Legal advisors such as André Zerafa (Managing Partner, Ganado Advocates) are active in guiding sponsors through SFDR, EU taxonomy, and ESG reporting requirements, supporting the credibility of Malta-domiciled funds for international distribution.
EU Regulatory Trends: Implications for Malta Funds
Malta’s ESG and sustainable finance funds are directly impacted by evolving EU regulations, including:
- SFDR and RTS: The Sustainable Finance Disclosure Regulation sets out mandatory ESG disclosure requirements for all EU funds, with stricter standards for Article 8 and Article 9 funds. For Luxembourg-specific structuring, see Article 9 SFDR Fund Luxembourg.

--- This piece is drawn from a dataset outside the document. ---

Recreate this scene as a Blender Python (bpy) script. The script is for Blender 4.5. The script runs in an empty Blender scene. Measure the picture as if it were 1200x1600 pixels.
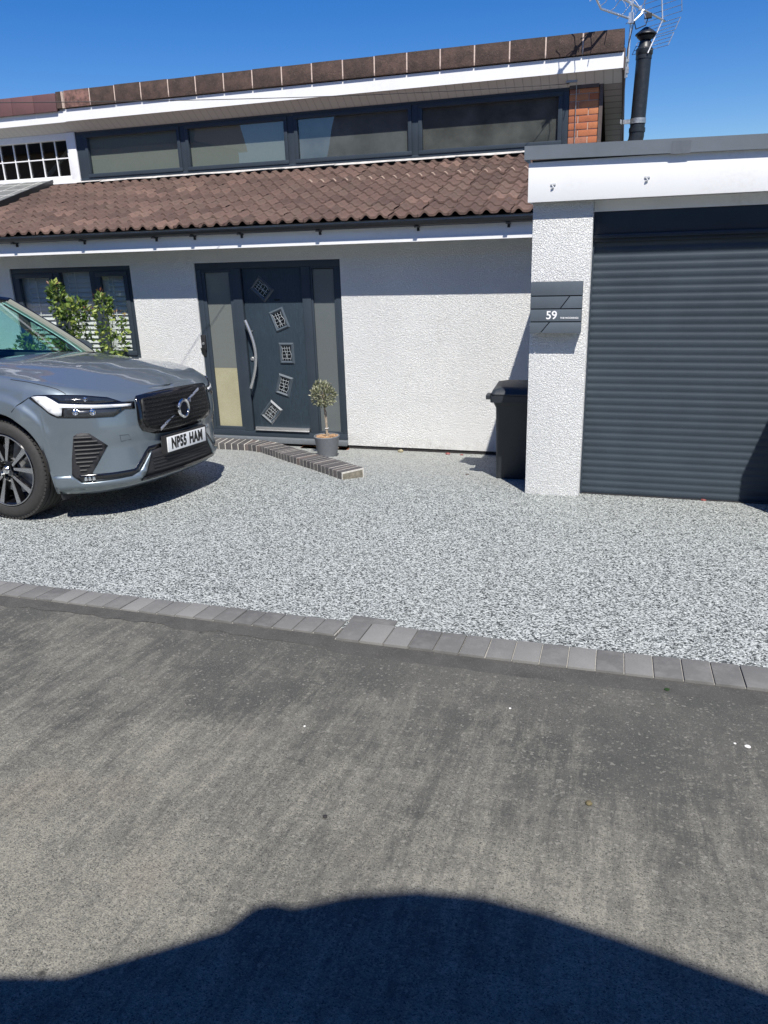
import bpy, bmesh, math, random
from mathutils import Vector, Matrix
from mathutils.bvhtree import BVHTree
R = math.radians
random.seed(7)
sc = bpy.context.scene
COL = sc.collection

# ------------------------------------------------------------------ camera
CAMZ = 2.2
cam = bpy.data.cameras.new('camera'); camo = bpy.data.objects.new('camera', cam); COL.objects.link(camo)
cam.sensor_fit = 'VERTICAL'; cam.sensor_height = 36.0; cam.lens = 36.0 * 1201.0 / 1600.0
cam.clip_start = 0.05; cam.clip_end = 3000
pitch, roll, yaw = R(18.87), R(-1.92), R(17.98)
fw = Vector((-math.sin(yaw) * math.cos(pitch), math.cos(yaw) * math.cos(pitch), -math.sin(pitch)))
rt = Vector((math.cos(yaw), math.sin(yaw), 0)); dn = fw.cross(rt)
r2 = math.cos(roll) * rt - math.sin(roll) * dn; d2 = math.sin(roll) * rt + math.cos(roll) * dn
M = Matrix((r2, -d2, -fw)).transposed().to_4x4(); M.translation = Vector((0, 0, CAMZ))
camo.matrix_world = M
sc.camera = camo

# ------------------------------------------------------------------ sun and sky
SUN = Vector((0.49, -1.0, 1.65)).normalized()          # towards the sun
el = math.asin(SUN.z)
world = bpy.data.worlds.new('World'); sc.world = world; world.use_nodes = True
nt = world.node_tree; bg = nt.nodes['Background']
sky = nt.nodes.new('ShaderNodeTexSky'); sky.sky_type = 'NISHITA'; sky.sun_disc = False
sky.sun_elevation = el; sky.sun_rotation = math.atan2(SUN.x, SUN.y)
sky.air_density = 1.0; sky.dust_density = 0.2; sky.ozone_density = 5.0; sky.altitude = 0
hs = nt.nodes.new('ShaderNodeHueSaturation'); hs.inputs['Saturation'].default_value = 1.38; hs.inputs['Value'].default_value = 1.10; hs.inputs['Hue'].default_value = .514
nt.links.new(sky.outputs[0], hs.inputs['Color']); nt.links.new(hs.outputs[0], bg.inputs[0]); bg.inputs[1].default_value = 0.075
sun = bpy.data.lights.new('sun', 'SUN'); sun.energy = 5.0; sun.angle = R(0.55); sun.color = (1.0, 0.955, 0.89)
suno = bpy.data.objects.new('sun', sun); COL.objects.link(suno)
suno.rotation_euler = SUN.to_track_quat('Z', 'Y').to_euler()
sc.view_settings.view_transform = 'Standard'; sc.view_settings.look = 'None'
sc.view_settings.exposure = 0.50; sc.view_settings.gamma = 1.0
sc.render.resolution_x = 768; sc.render.resolution_y = 1024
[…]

- EU Taxonomy Regulation: Requires funds to disclose the degree of environmental sustainability of investments. Malta’s integration of the EU Green Bonds Regulation supports the structuring of green bond and impact funds.
- CSRD and ESRS: The Corporate Sustainability Reporting Directive and the European Sustainability Reporting Standards are broadening the scope and granularity of ESG disclosures for asset managers, funds, and their investee companies.
Malta’s alignment with these frameworks, coupled with its robust infrastructure, positions it as a credible, cost-efficient domicile for ESG-aligned funds. For managers seeking to consolidate ESG strategy, compliance, and reporting across jurisdictions, Malta offers regulatory clarity and operational support.